Warum das Kino nicht fertig wird mit Honoré de Balzac
Die Welt
Xavier Giannoli und Jacques Fieschi haben „Verlorene Illusionen“ verfilmt, Balzacs wichtigsten Roman. Das französische Kino hat lange gefremdelt mit dem wahrscheinlich wichtigsten Romancier Frankreichs. Der Grund liegt in einem bestimmten Mangel.
Der gute Balzac-Leser weiß, dass er ruhigen Gewissens schon mal 20 Seiten überschlagen darf. Weltfülle stellt sich bei diesem Romancier allerorten ein, da schadet eine gelegentliche, gnädige Lücke nicht. Ein Drehbuchautor, der einem von Balzacs Büchern die Stirn bieten will, muss also vor Kürzungen und Auslassungen nicht zurückschrecken.
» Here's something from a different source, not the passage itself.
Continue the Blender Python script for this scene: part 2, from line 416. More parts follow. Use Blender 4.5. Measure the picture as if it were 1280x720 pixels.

Entsprechend beherzt sind Xavier Giannoli und Jacques Fieschi bei ihrer Adaption von „Verlorene Illusionen“ zu Werk gegangen. Den ersten Teil des Romans haben sie auf einen Prolog verkürzt, den dritten sparen sie komplett aus. Sie konzentrieren sich ganz auf Paris, das Gravitationszentrum der Welt Balzacs, wo der schwärmerische Lucien Chardon, der gern das Adelsprädikat seiner Mutter, einer geborenen de Rubempré, zurückgewinnen würde, seiner Ideale verlustig geht.